↓
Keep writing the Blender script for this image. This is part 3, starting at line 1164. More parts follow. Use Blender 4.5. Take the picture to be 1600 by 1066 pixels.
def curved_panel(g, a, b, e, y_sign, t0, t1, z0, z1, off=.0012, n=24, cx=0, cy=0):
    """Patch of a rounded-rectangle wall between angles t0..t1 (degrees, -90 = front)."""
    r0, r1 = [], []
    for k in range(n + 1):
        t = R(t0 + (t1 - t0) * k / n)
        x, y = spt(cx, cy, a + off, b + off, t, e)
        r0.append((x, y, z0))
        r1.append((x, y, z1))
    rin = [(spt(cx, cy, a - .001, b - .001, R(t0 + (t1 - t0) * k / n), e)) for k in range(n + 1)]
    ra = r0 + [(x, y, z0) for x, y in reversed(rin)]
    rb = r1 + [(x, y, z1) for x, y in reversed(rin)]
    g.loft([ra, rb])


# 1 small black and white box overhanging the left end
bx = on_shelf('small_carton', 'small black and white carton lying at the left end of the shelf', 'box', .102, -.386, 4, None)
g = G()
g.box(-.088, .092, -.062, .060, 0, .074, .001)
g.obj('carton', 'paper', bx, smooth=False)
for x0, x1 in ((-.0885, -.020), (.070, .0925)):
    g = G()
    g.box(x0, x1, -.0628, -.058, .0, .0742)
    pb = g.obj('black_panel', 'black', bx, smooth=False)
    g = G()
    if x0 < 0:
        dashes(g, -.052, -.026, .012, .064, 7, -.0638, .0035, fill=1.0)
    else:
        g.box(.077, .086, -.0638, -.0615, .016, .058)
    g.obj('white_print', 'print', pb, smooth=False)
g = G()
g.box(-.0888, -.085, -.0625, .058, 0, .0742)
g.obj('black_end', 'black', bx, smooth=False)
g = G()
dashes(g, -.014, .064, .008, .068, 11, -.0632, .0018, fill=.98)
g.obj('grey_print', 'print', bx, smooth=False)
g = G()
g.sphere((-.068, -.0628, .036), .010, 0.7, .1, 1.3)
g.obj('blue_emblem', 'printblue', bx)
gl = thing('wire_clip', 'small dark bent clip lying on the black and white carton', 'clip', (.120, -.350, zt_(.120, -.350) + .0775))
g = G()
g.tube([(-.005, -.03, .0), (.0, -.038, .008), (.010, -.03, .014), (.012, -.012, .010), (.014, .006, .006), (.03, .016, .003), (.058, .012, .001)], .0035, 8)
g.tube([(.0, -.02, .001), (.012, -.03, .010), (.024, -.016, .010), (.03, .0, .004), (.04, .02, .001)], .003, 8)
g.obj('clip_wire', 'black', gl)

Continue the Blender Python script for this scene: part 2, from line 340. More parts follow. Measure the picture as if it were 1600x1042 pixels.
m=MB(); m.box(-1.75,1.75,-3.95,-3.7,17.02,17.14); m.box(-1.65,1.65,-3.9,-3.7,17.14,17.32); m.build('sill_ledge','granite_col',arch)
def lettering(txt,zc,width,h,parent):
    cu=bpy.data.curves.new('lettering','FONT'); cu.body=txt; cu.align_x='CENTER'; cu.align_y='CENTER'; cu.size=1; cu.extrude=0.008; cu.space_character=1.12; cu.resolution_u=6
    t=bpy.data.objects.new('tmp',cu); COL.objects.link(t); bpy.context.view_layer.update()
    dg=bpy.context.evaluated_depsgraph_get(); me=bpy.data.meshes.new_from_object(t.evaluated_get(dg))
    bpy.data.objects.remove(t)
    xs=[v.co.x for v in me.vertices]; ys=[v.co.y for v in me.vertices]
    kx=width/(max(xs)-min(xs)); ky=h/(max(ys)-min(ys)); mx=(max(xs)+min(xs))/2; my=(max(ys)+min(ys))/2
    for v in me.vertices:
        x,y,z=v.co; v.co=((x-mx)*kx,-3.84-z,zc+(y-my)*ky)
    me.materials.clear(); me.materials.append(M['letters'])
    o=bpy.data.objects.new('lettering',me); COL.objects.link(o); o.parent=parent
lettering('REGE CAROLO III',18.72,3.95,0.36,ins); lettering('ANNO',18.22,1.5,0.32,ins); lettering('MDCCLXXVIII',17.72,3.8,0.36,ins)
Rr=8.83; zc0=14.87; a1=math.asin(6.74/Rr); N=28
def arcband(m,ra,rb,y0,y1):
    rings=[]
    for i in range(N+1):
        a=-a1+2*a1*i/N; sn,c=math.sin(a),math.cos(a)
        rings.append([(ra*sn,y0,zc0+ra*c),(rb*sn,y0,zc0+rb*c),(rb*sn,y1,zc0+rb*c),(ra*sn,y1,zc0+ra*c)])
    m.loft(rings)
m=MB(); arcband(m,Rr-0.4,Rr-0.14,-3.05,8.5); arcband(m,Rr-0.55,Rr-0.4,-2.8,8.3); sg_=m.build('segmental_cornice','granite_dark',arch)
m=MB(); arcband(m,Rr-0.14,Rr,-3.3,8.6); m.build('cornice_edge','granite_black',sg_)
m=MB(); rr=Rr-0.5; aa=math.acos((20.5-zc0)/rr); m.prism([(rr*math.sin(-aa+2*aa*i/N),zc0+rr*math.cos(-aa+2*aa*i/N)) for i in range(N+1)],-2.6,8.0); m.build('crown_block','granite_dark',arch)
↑
--- Given instruction ---
Output exactly the leading lines of the data, up to and including the line marked by "g.loft([ra, rb])".

--- Exercise solution ---
Keep writing the Blender script for this image. This is part 3, starting at line 1164. More parts follow. Use Blender 4.5. Take the picture to be 1600 by 1066 pixels.
def curved_panel(g, a, b, e, y_sign, t0, t1, z0, z1, off=.0012, n=24, cx=0, cy=0):
    """Patch of a rounded-rectangle wall between angles t0..t1 (degrees, -90 = front)."""
    r0, r1 = [], []
    for k in range(n + 1):
        t = R(t0 + (t1 - t0) * k / n)
        x, y = spt(cx, cy, a + off, b + off, t, e)
        r0.append((x, y, z0))
        r1.append((x, y, z1))
    rin = [(spt(cx, cy, a - .001, b - .001, R(t0 + (t1 - t0) * k / n), e)) for k in range(n + 1)]
    ra = r0 + [(x, y, z0) for x, y in reversed(rin)]
    rb = r1 + [(x, y, z1) for x, y in reversed(rin)]
    g.loft([ra, rb])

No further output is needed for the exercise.